STATED EXERCISE:
Tally the lines of the data that include the word "Keep" and state the total, nothing else.

(Records with scene code)
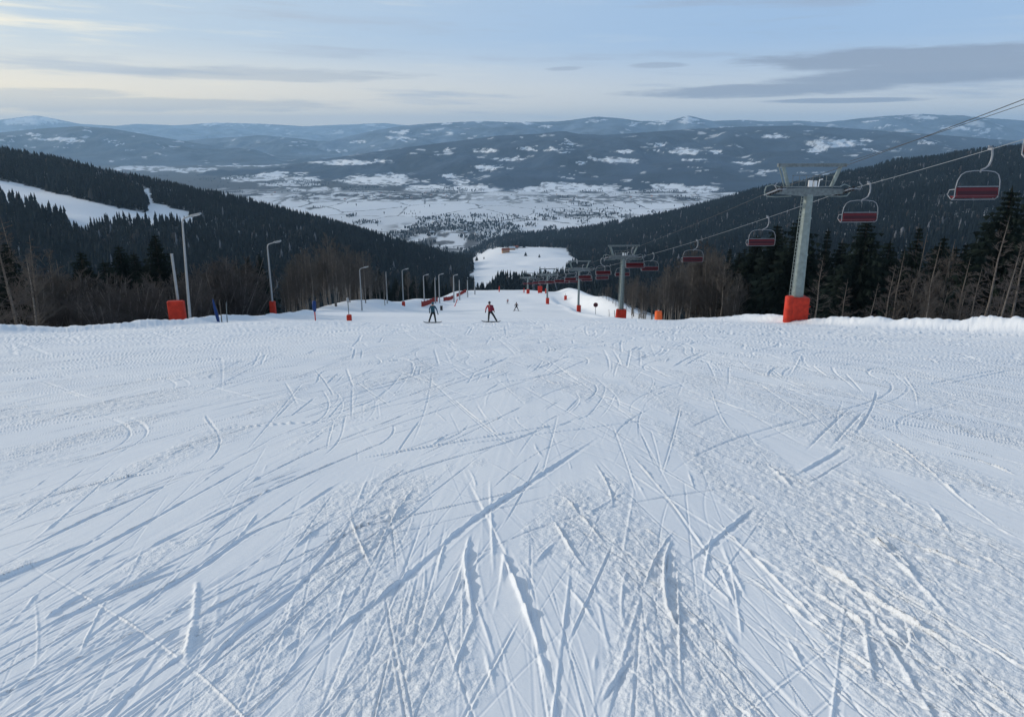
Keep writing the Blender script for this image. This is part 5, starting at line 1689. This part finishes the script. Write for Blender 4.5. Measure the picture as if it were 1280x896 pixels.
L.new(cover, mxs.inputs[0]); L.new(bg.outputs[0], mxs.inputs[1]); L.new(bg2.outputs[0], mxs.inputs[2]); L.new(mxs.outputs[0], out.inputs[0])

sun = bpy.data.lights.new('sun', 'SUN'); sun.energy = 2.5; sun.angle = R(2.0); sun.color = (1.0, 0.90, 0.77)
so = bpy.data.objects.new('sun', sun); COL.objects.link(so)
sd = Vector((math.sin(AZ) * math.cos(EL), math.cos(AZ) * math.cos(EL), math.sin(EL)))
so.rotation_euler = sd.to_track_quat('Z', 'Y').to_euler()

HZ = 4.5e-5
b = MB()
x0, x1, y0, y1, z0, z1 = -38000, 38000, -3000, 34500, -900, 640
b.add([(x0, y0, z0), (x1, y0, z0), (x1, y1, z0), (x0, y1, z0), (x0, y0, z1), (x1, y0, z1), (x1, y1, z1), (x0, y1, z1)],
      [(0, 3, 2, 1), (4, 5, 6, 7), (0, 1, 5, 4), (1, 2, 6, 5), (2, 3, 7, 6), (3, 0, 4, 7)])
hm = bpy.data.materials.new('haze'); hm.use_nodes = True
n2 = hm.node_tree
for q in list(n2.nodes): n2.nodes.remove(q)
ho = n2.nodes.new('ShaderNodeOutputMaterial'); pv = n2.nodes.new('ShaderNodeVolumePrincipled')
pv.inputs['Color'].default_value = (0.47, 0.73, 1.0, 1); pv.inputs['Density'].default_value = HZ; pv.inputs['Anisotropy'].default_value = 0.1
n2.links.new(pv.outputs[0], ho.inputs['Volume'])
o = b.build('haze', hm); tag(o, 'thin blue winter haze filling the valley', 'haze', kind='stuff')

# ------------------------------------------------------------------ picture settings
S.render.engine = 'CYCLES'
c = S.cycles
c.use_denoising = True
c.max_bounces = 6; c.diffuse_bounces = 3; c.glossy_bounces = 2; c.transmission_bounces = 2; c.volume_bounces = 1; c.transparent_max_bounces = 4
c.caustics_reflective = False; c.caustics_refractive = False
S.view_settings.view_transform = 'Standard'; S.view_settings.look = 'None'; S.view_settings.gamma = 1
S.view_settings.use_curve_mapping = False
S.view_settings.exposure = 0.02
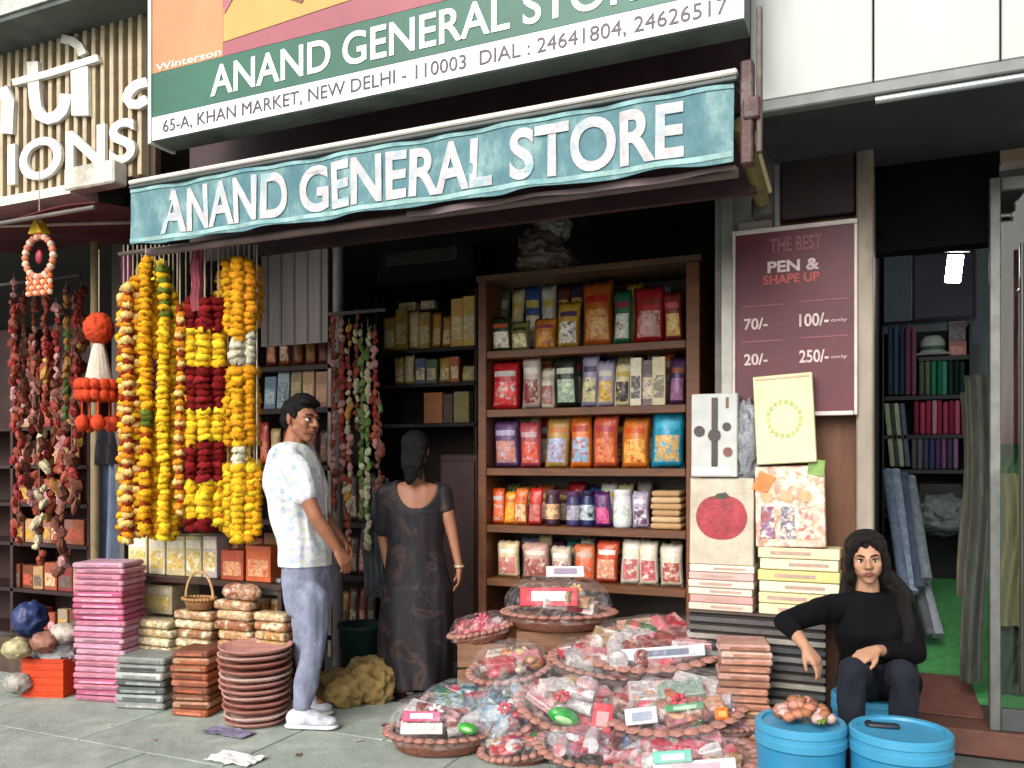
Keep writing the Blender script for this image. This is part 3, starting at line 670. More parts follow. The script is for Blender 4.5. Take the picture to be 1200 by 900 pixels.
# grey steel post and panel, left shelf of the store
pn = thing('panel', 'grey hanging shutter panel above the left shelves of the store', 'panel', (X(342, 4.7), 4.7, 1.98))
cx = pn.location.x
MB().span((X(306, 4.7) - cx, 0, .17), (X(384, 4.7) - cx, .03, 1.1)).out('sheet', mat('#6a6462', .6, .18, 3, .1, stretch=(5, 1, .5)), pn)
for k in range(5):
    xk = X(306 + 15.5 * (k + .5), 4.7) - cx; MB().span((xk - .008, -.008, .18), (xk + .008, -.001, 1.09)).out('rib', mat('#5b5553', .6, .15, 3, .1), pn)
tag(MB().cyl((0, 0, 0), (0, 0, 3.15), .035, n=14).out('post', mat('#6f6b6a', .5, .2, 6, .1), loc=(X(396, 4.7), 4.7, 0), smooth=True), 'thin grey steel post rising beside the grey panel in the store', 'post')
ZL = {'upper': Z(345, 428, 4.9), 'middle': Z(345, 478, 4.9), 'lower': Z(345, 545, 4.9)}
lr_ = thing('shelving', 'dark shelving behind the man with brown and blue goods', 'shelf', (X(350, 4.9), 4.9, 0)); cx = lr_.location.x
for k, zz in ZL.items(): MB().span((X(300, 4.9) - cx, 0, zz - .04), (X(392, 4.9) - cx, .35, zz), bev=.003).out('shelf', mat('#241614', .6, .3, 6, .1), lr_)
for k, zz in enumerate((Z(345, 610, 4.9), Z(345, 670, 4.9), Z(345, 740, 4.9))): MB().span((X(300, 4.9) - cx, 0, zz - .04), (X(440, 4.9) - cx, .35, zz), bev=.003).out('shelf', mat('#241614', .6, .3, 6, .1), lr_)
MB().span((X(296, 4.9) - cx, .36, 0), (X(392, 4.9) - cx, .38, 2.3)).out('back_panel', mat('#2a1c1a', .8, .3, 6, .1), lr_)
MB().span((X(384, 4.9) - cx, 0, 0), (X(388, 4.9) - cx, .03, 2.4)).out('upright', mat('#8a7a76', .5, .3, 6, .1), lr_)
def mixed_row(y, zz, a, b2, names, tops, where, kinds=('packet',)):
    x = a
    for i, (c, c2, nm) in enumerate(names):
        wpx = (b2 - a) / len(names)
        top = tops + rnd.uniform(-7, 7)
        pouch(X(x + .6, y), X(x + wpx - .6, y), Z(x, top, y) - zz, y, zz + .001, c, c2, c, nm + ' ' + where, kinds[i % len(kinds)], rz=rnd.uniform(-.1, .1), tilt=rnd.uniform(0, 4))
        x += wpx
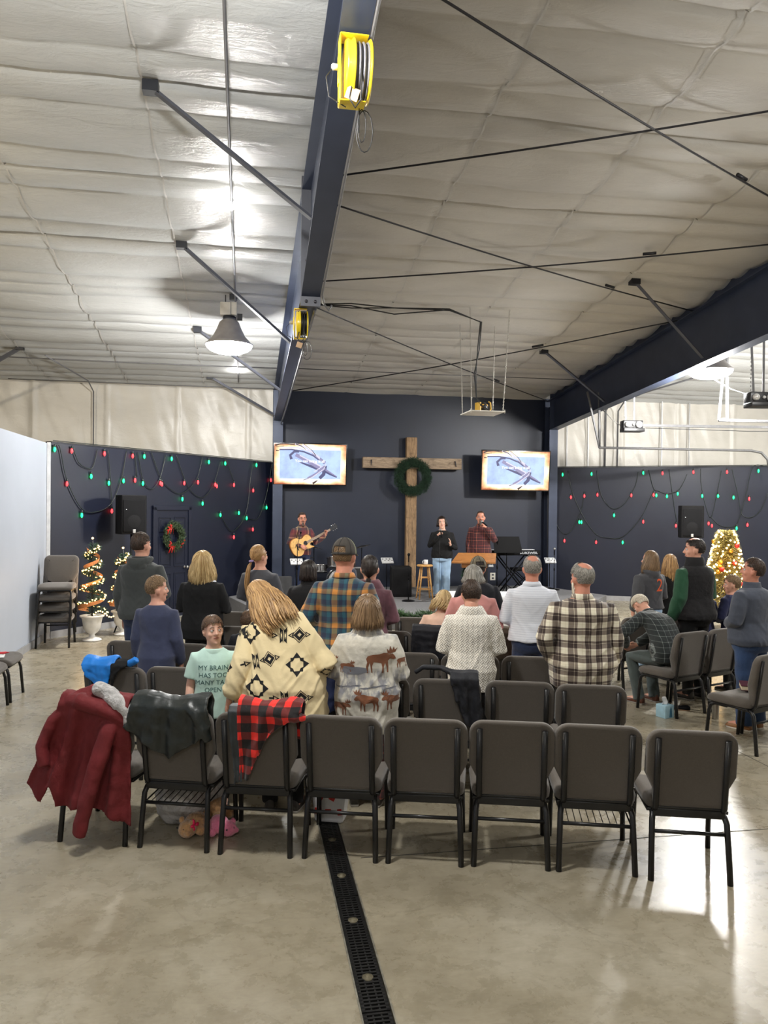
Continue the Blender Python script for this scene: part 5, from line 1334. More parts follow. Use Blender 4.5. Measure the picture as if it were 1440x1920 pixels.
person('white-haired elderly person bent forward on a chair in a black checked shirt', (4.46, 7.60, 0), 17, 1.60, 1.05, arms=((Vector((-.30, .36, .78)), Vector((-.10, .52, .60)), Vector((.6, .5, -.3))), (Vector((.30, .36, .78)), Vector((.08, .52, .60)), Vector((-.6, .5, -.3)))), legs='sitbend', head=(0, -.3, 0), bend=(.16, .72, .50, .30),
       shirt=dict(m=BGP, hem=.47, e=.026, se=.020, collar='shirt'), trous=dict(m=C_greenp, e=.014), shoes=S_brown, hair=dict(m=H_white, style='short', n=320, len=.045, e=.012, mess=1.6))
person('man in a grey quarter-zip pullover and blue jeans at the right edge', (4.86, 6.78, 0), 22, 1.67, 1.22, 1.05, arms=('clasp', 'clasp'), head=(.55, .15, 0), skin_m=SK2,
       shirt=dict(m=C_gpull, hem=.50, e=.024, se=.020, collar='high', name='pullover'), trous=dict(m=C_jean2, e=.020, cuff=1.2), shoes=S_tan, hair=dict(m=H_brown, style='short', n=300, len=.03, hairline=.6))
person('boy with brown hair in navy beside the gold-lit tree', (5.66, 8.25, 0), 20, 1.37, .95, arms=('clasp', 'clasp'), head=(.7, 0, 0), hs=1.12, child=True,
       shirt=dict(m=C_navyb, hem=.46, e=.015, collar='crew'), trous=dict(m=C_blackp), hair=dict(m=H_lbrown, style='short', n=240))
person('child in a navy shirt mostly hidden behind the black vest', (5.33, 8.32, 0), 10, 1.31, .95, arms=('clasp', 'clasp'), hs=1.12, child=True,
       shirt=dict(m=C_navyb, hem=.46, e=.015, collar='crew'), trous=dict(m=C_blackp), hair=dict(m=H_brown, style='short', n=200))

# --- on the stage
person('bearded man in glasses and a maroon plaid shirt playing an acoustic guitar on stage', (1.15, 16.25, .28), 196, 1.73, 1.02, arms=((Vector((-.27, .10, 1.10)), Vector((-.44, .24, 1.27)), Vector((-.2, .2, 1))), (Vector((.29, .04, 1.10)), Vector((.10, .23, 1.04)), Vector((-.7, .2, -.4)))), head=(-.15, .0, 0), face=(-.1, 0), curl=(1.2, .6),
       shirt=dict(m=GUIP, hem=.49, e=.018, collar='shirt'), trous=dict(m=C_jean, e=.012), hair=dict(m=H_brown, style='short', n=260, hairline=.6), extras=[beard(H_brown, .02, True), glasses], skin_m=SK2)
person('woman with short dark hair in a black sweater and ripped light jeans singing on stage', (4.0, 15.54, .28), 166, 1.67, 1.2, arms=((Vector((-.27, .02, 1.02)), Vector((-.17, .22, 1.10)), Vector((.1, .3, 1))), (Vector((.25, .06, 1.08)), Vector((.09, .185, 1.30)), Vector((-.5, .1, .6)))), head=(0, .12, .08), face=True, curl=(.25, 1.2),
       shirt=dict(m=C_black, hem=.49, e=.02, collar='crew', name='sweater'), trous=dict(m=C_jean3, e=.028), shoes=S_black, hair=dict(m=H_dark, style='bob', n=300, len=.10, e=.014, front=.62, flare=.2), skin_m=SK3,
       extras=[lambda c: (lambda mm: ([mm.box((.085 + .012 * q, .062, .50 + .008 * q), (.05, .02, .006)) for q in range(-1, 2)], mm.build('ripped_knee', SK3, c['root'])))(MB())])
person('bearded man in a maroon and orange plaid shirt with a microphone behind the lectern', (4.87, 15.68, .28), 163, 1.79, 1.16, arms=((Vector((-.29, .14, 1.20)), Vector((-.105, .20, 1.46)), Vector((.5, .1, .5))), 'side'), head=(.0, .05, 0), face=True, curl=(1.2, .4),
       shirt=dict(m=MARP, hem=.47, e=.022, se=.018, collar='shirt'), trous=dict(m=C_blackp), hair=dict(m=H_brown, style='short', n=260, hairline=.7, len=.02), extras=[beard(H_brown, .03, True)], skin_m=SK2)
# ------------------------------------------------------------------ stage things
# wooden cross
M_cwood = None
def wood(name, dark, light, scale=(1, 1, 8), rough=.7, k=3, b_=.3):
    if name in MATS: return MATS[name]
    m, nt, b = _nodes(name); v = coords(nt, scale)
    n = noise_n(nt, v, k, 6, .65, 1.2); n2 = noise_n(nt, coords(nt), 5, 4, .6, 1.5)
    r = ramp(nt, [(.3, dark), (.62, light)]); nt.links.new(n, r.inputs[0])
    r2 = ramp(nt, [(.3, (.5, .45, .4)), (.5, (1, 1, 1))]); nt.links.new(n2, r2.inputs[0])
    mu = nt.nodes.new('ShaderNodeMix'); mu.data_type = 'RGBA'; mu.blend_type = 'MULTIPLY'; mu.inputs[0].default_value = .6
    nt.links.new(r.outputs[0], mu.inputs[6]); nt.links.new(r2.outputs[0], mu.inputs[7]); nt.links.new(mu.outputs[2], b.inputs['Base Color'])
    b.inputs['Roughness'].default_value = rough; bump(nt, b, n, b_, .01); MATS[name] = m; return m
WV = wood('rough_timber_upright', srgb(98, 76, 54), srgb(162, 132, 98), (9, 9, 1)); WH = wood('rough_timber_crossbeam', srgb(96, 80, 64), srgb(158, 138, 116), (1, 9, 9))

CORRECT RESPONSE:
2